Work to be completed — Take the material below and write it all out again exactly.

Supplied data —
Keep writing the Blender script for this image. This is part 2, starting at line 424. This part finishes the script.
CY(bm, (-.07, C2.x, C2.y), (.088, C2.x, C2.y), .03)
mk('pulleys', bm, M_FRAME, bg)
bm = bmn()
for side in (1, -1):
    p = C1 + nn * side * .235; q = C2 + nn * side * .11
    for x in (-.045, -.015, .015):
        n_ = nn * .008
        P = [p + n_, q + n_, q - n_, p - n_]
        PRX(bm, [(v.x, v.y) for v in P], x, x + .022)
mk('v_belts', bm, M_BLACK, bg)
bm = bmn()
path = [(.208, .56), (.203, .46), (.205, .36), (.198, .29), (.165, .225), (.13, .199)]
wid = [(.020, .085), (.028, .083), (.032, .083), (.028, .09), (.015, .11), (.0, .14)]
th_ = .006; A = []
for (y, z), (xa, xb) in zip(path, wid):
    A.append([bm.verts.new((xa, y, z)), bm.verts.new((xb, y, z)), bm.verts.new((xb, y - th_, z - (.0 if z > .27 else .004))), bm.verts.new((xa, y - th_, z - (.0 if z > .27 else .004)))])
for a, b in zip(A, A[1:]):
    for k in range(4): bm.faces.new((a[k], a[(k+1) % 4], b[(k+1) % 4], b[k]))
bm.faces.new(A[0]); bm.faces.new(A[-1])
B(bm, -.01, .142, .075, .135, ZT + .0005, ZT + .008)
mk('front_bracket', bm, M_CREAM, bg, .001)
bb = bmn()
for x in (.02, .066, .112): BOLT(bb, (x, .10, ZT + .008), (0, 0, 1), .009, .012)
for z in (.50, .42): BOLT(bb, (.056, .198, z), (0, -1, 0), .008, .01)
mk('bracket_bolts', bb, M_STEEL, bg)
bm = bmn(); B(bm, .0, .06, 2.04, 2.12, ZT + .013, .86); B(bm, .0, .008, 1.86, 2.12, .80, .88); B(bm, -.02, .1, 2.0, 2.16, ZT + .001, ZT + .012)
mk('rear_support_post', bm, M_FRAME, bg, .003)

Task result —
Keep writing the Blender script for this image. This is part 2, starting at line 424. This part finishes the script.
CY(bm, (-.07, C2.x, C2.y), (.088, C2.x, C2.y), .03)
mk('pulleys', bm, M_FRAME, bg)
bm = bmn()
for side in (1, -1):
    p = C1 + nn * side * .235; q = C2 + nn * side * .11
    for x in (-.045, -.015, .015):
        n_ = nn * .008
        P = [p + n_, q + n_, q - n_, p - n_]
        PRX(bm, [(v.x, v.y) for v in P], x, x + .022)
mk('v_belts', bm, M_BLACK, bg)
bm = bmn()
path = [(.208, .56), (.203, .46), (.205, .36), (.198, .29), (.165, .225), (.13, .199)]
wid = [(.020, .085), (.028, .083), (.032, .083), (.028, .09), (.015, .11), (.0, .14)]
th_ = .006; A = []
for (y, z), (xa, xb) in zip(path, wid):
    A.append([bm.verts.new((xa, y, z)), bm.verts.new((xb, y, z)), bm.verts.new((xb, y - th_, z - (.0 if z > .27 else .004))), bm.verts.new((xa, y - th_, z - (.0 if z > .27 else .004)))])
for a, b in zip(A, A[1:]):
    for k in range(4): bm.faces.new((a[k], a[(k+1) % 4], b[(k+1) % 4], b[k]))
bm.faces.new(A[0]); bm.faces.new(A[-1])
B(bm, -.01, .142, .075, .135, ZT + .0005, ZT + .008)
mk('front_bracket', bm, M_CREAM, bg, .001)
bb = bmn()
for x in (.02, .066, .112): BOLT(bb, (x, .10, ZT + .008), (0, 0, 1), .009, .012)
for z in (.50, .42): BOLT(bb, (.056, .198, z), (0, -1, 0), .008, .01)
mk('bracket_bolts', bb, M_STEEL, bg)
bm = bmn(); B(bm, .0, .06, 2.04, 2.12, ZT + .013, .86); B(bm, .0, .008, 1.86, 2.12, .80, .88); B(bm, -.02, .1, 2.0, 2.16, ZT + .001, ZT + .012)
mk('rear_support_post', bm, M_FRAME, bg, .003)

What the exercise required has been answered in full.